Give the material once more, word for word, without any images.

§

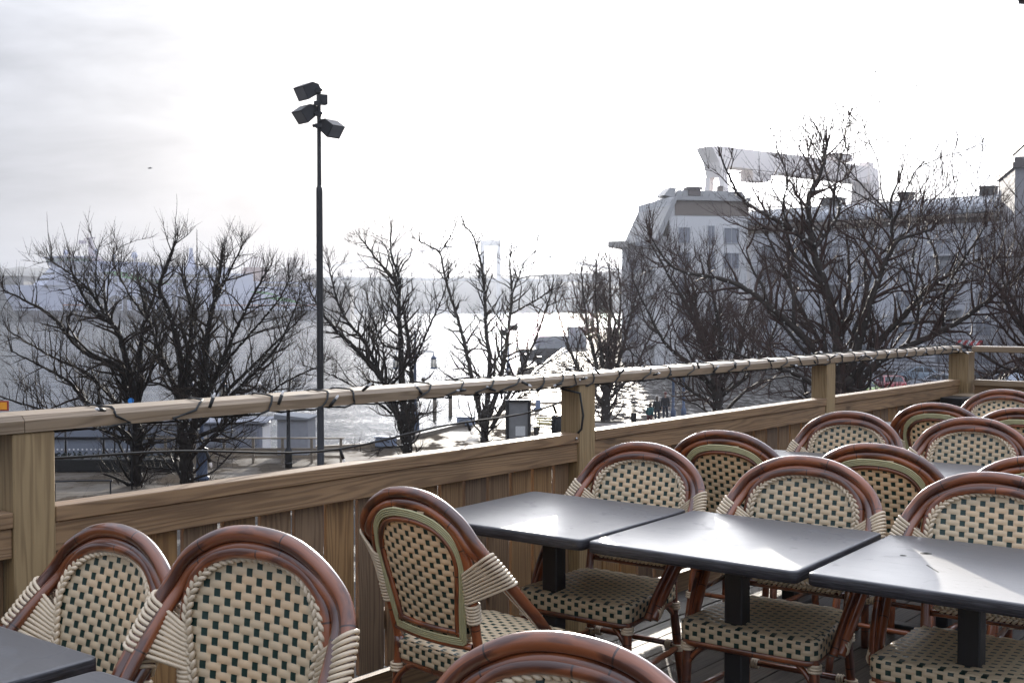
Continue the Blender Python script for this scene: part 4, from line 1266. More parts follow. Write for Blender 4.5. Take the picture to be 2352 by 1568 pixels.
# ================================================================== QUAY FURNITURE
b = ground(1456, 969)
t = empty('bollard_light', (b.x, b.y, GZ), 0, 'short lantern bollard on the glittering paving beside the tree planter', 'bollard')
m = MB(); m.lathe([(.17, 0), (.17, .55), (.15, .58)], (0, 0, 0), 12); m.build('base', MAT['iron'], t)
m = MB()
for q in range(4): m.tube([V((.14 * math.cos(q * PI / 2 + .4), .14 * math.sin(q * PI / 2 + .4), .57)), V((.14 * math.cos(q * PI / 2 + .4), .14 * math.sin(q * PI / 2 + .4), 1.15))], .02, 5)
m.lathe([(.18, 1.14), (.18, 1.22), (.05, 1.28)], (0, 0, 0), 12); m.build('cage', MAT['iron'], t)
m = MB(); m.lathe([(.07, .57), (.07, 1.13)], (0, 0, 0), 10); m.build('glass', LANT, t)
for x, y, label in ((1070, 978, 'pale blue mooring box on the quay edge below the split tree'), (886, 1028, 'pale blue mooring box on the quay edge beside the leaning tree')):
    b = ground(x, y); t = empty('mooring_box', (b.x, b.y, GZ), -.3, label, 'mooring box')
    m = MB(); m.box((0, 0, .26), (1.0, .55, .46), None, 0, 2, .05); m.build('body', plain('pale_blue_box', (.30, .36, .48), .5), t)
    m = MB(); m.box((0, 0, .53), (1.1, .65, .07), None, 0, 2, .02); m.build('lid', plain('light_box_lid', (.45, .48, .55), .5), t)
    m = MB(); m.tube([V((-.3, -.3, .3)), V((0, -.36, .42)), V((.3, -.3, .3))], .02, 5); m.build('handle', MAT['iron'], t)
b = ground(1190, 1022)
t = empty('notice_pillar', (b.x, b.y, GZ), .12, 'dark two-sided notice pillar on the sunlit quay left of the middle post', 'sign')
m = MB(); m.box((-.56, 0, 1.15), (.14, .5, 2.3), None, 0, 2, .02); m.box((.56, 0, 1.15), (.14, .5, 2.3), None, 0, 2, .02); m.box((0, 0, 2.26), (1.30, .56, .12), None, 0, 2, .02); m.box((0, 0, .12), (1.0, .44, .22)); m.build('frame', MAT['iron'], t)
m = MB(); m.box((0, -.12, 1.25), (.98, .04, 1.9)); m.build('poster', plain('grey_poster', (.20, .20, .20), .3, .3, 3), t)
m = MB(); m.box((.1, -.145, .72), (.5, .006, .5)); m.build('notice', plain('white_notice', (.6, .6, .58), .5, .25, 14), t)
b = ground(1283, 1012)
t = empty('waste_bin', (b.x, b.y, GZ), .1, 'dark slatted bin on the boardwalk touching the left side of the middle post', 'bin')
m = MB(); m.lathe([(.34, 0), (.36, .08), (.36, 1.15), (.33, 1.2)], (0, 0, 0), 12)
for i in range(14): m.box((.365, 0, .6), (.02, .09, 1.0), (O3, V((math.cos(i * .449), math.sin(i * .449), 0)), V((-math.sin(i * .449), math.cos(i * .449), 0)), Z3))
m.build('body', MAT['iron'], t)
m = MB(); m.lathe([(.38, 1.2), (.38, 1.28), (.22, 1.36)], (0, 0, 0), 12); m.build('lid', MAT['iron'], t)
b = ground(1258, 1000)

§

> [Full response]
Continue the Blender Python script for this scene: part 4, from line 1266. More parts follow. Write for Blender 4.5. Take the picture to be 2352 by 1568 pixels.
# ================================================================== QUAY FURNITURE
b = ground(1456, 969)
t = empty('bollard_light', (b.x, b.y, GZ), 0, 'short lantern bollard on the glittering paving beside the tree planter', 'bollard')
m = MB(); m.lathe([(.17, 0), (.17, .55), (.15, .58)], (0, 0, 0), 12); m.build('base', MAT['iron'], t)
m = MB()
for q in range(4): m.tube([V((.14 * math.cos(q * PI / 2 + .4), .14 * math.sin(q * PI / 2 + .4), .57)), V((.14 * math.cos(q * PI / 2 + .4), .14 * math.sin(q * PI / 2 + .4), 1.15))], .02, 5)
m.lathe([(.18, 1.14), (.18, 1.22), (.05, 1.28)], (0, 0, 0), 12); m.build('cage', MAT['iron'], t)
m = MB(); m.lathe([(.07, .57), (.07, 1.13)], (0, 0, 0), 10); m.build('glass', LANT, t)
for x, y, label in ((1070, 978, 'pale blue mooring box on the quay edge below the split tree'), (886, 1028, 'pale blue mooring box on the quay edge beside the leaning tree')):
    b = ground(x, y); t = empty('mooring_box', (b.x, b.y, GZ), -.3, label, 'mooring box')
    m = MB(); m.box((0, 0, .26), (1.0, .55, .46), None, 0, 2, .05); m.build('body', plain('pale_blue_box', (.30, .36, .48), .5), t)
    m = MB(); m.box((0, 0, .53), (1.1, .65, .07), None, 0, 2, .02); m.build('lid', plain('light_box_lid', (.45, .48, .55), .5), t)
    m = MB(); m.tube([V((-.3, -.3, .3)), V((0, -.36, .42)), V((.3, -.3, .3))], .02, 5); m.build('handle', MAT['iron'], t)
b = ground(1190, 1022)
t = empty('notice_pillar', (b.x, b.y, GZ), .12, 'dark two-sided notice pillar on the sunlit quay left of the middle post', 'sign')
m = MB(); m.box((-.56, 0, 1.15), (.14, .5, 2.3), None, 0, 2, .02); m.box((.56, 0, 1.15), (.14, .5, 2.3), None, 0, 2, .02); m.box((0, 0, 2.26), (1.30, .56, .12), None, 0, 2, .02); m.box((0, 0, .12), (1.0, .44, .22)); m.build('frame', MAT['iron'], t)
m = MB(); m.box((0, -.12, 1.25), (.98, .04, 1.9)); m.build('poster', plain('grey_poster', (.20, .20, .20), .3, .3, 3), t)
m = MB(); m.box((.1, -.145, .72), (.5, .006, .5)); m.build('notice', plain('white_notice', (.6, .6, .58), .5, .25, 14), t)
b = ground(1283, 1012)
t = empty('waste_bin', (b.x, b.y, GZ), .1, 'dark slatted bin on the boardwalk touching the left side of the middle post', 'bin')
m = MB(); m.lathe([(.34, 0), (.36, .08), (.36, 1.15), (.33, 1.2)], (0, 0, 0), 12)
for i in range(14): m.box((.365, 0, .6), (.02, .09, 1.0), (O3, V((math.cos(i * .449), math.sin(i * .449), 0)), V((-math.sin(i * .449), math.cos(i * .449), 0)), Z3))
m.build('body', MAT['iron'], t)
m = MB(); m.lathe([(.38, 1.2), (.38, 1.28), (.22, 1.36)], (0, 0, 0), 12); m.build('lid', MAT['iron'], t)
b = ground(1258, 1000)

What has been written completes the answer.